Ah, yes. The cold, hard terrible truth about the book world.

My agent said, “Bill, I’m not putting this in front of anybody until you’ve built your platform.” I had conversation with one of the acquisitions editors as well, and she said, “I love your book, but you need to be speaking three times a week. Nobody’s ever heard of you. People don’t just walk into a bookstore and see a book on a shelf and buy it.” Theoretically the publishing company could have made it happen, but that’s not the way the business works anymore, unless you’re a celebrity. I had to look at it objectively. I was at a point where I’d been doing this Fortune 500 big business for so long, and I never intended to be doing it as long as I had. I suggested to one of the acquisitions editors that we just do a contract. I said, “I will quit my job, and I will tour.” She said, “That’s great Bill, but that’s not how it works. You actually do it the other way. You show us that you can make money, and then we invest in you.” But I was at a point where I wanted to change, so I set up all these talks at colleges and universities. I went to talk about general business things to start to build my platform. While I was there, students started asking me, “What should we do before we graduate to make us more marketable to companies?”

 

What happened next?

My current book that’s actually making money right now came out of those talks with the college students. They kept asking me all these questions. I started writing down the things they wanted answers to, and I paired that with my experience as an employer, hiring people and helping people to say, wow this person’s amazing, they have all of this great experience, they have a great background for what I’m looking for. So I tried to put all of that together in a short, easy-to-read, utilitarian text that these students could have. So it’s based on the concept of you figuring out how to brand yourself. Personal branding is not a new thing, but doing it takes you actually saying to yourself, yes, I’m going to do this. I’m going to think about my brand. And that means asking yourself questions like: what are the things I could do to round out this picture of myself so to do whatever it is I want to do? The idea was to give these students a framework. It doesn’t say you should do this or do that, it says: Think about this. I wrote it for career changers or people who were new to the job market, because the concepts are global. Universities liked it, and they started buying it. Wash U came to me and said that they wanted to make it required reading. But to go back to the original story about looking for a publisher for my first book, I realized that if I was going to build my own platform, there was no point in having a publisher aside from the initial investment. So I started my own publishing company, La Plata Press.

 

What’s the biggest challenge you face in your work?
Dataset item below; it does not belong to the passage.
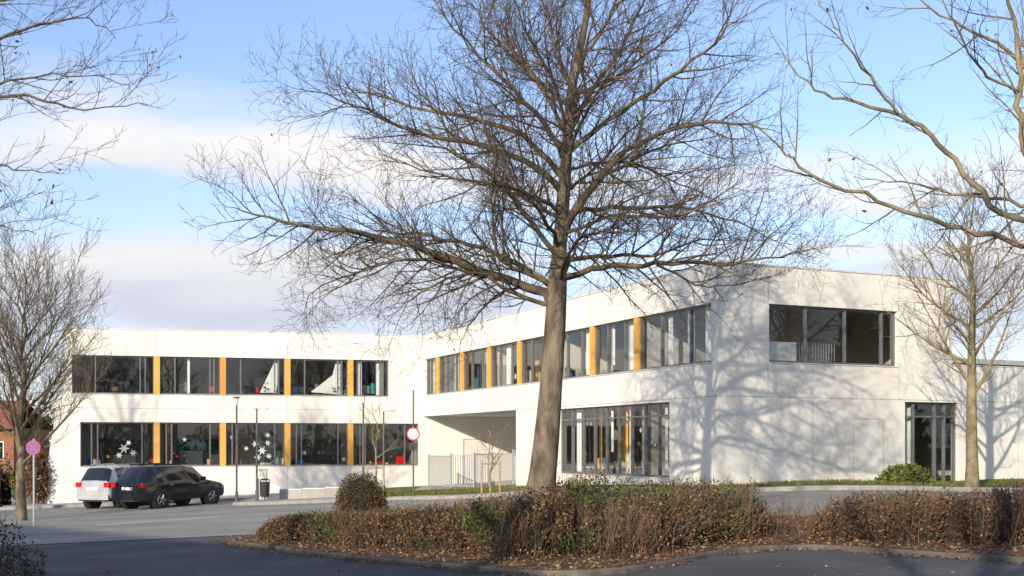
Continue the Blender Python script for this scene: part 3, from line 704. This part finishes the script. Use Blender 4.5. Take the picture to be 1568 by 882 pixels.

The challenge for me is to figure out whether or not a venture is producing enough money to be worth doing. Should it be that way? Whatever. For me it’s that way. I didn’t feel I was a writer until I started making money on my books. The hardest thing is to believe that the reason you originally started a project is enough to drive to you to a point where you get to the other side.

 

What do you do to maintain the faith that you’re actually going to get to where you want to go?

  1. Realize that it can be successful or not successful and that some of the factors are on me, but some of them are on the audience.
  2. Analyze the hell out of what I’m doing. For my second book, I looked at every single book that was out there. I looked at what other books didn’t have, why other books didn’t reach the audience the way they should.
  3. Don’t give up. Sometimes you don’t feel like moving forward. Sometimes you feel like giving up. But for me what pushes me through is that I can’t give up. I just don’t have that option. When I do a project I have enough people around me who are emotionally involved that I’m not willing to accept that something is a failure. It’s just not going to happen.